The interesting thing about that kind of thing is that sounds easy, but it only sounds easy because he makes it sound easy. It's very, very difficult. And there's nobody – there's very few people who have ever lived and certainly very few who are working today who can write song after song after song and have them all be so well crafted and so catchy. And it's a very small list. And it's a list that literally has on it, people like John Lennon and Paul McCartney and Alan ... Henry Mancini could do it. It's not a big list.

It's very difficult to do over and over again. And he just does it with – at least it looks like with ease. I'm sure he stresses over it, but it's just amazing and almost superhuman the way he can just write so many amazing songs that people can relate. That's the thing, everybody knows them. Everybody can hum them and sing them, and I just think that's in a league that very few people can play in.

What was the fun reveal when you got to work side by side with him?

First of all, it was really interesting to me how important the story is to Alan, in terms of the songs that he writes and how much he really wants to tell a story or tell part of a story with every song. He wants to make it move forward, to the point where he'll go through a script – with Dan [Fogelman], the creator of "Galavant," he would sit. And he would say, "Well, OK, this particular two pages or this particular paragraph, we can do this with a song. We don't need written dialogue, spoken dialogue. Let me do this part." And it's a part that once you do it that way, you can't tell the story without it. It won't make sense.

So I think that's the amazing thing is his ability to not only write these great songs, but have them be so, so functional in terms of carrying whatever our characters are doing, to the next part of the story. And that's been something great for me to watch, and I hope I really picked up all of that.

What was the most enjoyable part and the most challenging part of the gig for you?

Well, the most enjoyable part, certainly, was getting to finally be in that world with the best and be able to learn from them. They don't make a lot of musicals, and they certainly don't make shows like "Galavant" very often. It's just such a unique, interesting, different kind of show, and they don't make them.
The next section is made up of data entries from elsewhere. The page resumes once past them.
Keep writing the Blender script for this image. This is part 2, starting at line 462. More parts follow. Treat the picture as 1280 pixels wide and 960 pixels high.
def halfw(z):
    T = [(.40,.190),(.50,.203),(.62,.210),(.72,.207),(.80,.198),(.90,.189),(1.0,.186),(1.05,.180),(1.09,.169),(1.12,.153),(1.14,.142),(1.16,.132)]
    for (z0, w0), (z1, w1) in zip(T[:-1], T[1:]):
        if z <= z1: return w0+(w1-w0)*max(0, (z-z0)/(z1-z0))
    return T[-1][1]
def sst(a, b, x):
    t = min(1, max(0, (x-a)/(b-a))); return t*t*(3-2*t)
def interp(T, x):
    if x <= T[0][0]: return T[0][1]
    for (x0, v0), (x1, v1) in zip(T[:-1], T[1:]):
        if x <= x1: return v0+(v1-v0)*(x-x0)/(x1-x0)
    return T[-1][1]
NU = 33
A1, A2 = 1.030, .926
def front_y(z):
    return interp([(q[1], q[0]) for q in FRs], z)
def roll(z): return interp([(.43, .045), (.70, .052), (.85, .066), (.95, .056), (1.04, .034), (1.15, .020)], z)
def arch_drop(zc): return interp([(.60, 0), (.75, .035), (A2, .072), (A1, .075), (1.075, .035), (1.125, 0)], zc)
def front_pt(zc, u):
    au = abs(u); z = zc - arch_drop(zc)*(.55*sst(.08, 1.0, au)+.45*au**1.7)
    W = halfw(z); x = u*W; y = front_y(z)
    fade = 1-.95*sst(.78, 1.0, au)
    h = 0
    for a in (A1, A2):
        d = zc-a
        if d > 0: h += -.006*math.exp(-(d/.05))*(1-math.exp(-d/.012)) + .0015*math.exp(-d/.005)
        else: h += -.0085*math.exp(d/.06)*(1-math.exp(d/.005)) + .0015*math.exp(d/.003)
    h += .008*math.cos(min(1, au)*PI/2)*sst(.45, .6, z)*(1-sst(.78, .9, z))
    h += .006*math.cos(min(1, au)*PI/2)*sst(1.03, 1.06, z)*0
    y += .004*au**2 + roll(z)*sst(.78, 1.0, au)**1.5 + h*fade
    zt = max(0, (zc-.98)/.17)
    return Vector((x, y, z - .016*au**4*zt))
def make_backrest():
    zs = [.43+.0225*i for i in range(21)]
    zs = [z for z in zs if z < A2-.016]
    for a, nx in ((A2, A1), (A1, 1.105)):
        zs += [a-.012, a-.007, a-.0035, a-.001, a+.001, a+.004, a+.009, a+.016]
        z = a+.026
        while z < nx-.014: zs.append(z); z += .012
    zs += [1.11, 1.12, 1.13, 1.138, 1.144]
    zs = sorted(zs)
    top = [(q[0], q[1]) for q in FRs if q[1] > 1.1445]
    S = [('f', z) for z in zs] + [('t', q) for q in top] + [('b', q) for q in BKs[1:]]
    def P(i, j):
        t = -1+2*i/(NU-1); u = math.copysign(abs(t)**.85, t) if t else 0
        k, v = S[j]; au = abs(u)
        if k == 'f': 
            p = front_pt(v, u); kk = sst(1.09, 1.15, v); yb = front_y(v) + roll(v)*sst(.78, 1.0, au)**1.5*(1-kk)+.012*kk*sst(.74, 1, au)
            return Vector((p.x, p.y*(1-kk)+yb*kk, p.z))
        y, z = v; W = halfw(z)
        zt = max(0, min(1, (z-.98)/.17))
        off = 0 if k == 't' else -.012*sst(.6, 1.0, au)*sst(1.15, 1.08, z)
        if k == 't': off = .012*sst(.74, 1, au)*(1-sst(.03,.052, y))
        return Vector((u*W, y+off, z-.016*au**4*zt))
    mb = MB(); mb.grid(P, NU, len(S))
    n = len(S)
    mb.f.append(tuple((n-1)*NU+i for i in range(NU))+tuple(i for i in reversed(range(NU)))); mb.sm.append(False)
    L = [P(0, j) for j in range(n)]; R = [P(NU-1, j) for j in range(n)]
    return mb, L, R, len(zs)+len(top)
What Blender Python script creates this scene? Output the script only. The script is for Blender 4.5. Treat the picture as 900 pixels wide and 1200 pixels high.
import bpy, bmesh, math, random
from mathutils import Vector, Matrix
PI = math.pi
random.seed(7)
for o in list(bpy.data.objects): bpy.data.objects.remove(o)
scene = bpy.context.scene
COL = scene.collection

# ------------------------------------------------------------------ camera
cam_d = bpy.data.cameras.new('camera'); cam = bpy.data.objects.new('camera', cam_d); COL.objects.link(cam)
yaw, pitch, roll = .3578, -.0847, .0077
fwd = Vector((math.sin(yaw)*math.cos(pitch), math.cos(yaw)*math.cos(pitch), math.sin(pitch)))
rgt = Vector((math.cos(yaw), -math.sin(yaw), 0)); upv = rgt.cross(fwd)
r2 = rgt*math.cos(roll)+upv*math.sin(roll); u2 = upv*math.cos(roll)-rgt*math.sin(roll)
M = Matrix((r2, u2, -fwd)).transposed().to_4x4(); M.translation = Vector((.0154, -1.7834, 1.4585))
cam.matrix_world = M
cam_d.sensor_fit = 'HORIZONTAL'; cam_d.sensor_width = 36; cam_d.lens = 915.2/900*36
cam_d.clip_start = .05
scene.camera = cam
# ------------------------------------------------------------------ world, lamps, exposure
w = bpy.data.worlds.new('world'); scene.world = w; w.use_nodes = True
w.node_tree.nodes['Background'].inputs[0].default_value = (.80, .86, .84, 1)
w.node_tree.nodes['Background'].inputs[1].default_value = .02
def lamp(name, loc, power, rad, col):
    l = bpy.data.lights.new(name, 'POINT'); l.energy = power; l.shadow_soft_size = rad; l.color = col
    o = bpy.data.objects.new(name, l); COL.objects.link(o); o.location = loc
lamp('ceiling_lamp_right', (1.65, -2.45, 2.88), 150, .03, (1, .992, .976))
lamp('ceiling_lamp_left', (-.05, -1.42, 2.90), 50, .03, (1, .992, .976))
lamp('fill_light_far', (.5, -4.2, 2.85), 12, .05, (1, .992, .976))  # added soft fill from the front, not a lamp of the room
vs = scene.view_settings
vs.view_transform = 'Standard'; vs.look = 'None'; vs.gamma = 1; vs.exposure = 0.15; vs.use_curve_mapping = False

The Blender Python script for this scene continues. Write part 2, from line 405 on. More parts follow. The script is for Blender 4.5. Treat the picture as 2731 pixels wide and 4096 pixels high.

So for me to be able to actually live in that world for a while, especially coming from my career where I've really never done that professionally yet, and I'm really very much known for younger comedies or video games or action and horror on television, to be able to be allowed to play in that sandbox was certainly the best part.

But then the challenge was the fact that I hadn't done it professionally, and I tried to be really – I was pretty honest with Alan, that, "Hey, you know what? I'm really well-trained orchestra-wise, I love this world, but I've never done Broadway. I don't know it." And I said, "I want to learn from you. Just let me know what I'm doing right. And I'm more than happy to let you lead and just be part of the team." And it's been a while since I had a project where I was doing that. And to be honest with you, it was really great and it was really refreshing to be able to sort of continue learning in such an intense way about a part of the business that I was really, really interested in. And that kind of an opportunity, while being challenging, was also something that was really gratifying.

What's the next challenge you want to set for yourself, another style or genre?

Well, I think, I definitely have been doing a lot of comedies, as far as movies go, and I'd love to do a couple of sort of intense or dark movies. Whether that be action or whether it's just dramatic, I feel like I would like to flex those muscles a little bit. And then I really would like to direct my own musical. I think that's something I'm very much already started with. And my idea's to sort of write it from the ground up, my way, and really use a lot of what I've been doing over the past six months with "Galavant," but do my own thing, and I'd like to do that too over the next year or so.

"Marvel's Agent Carter's" season finale airs Tuesday at 9 p.m. ET/PT on ABC.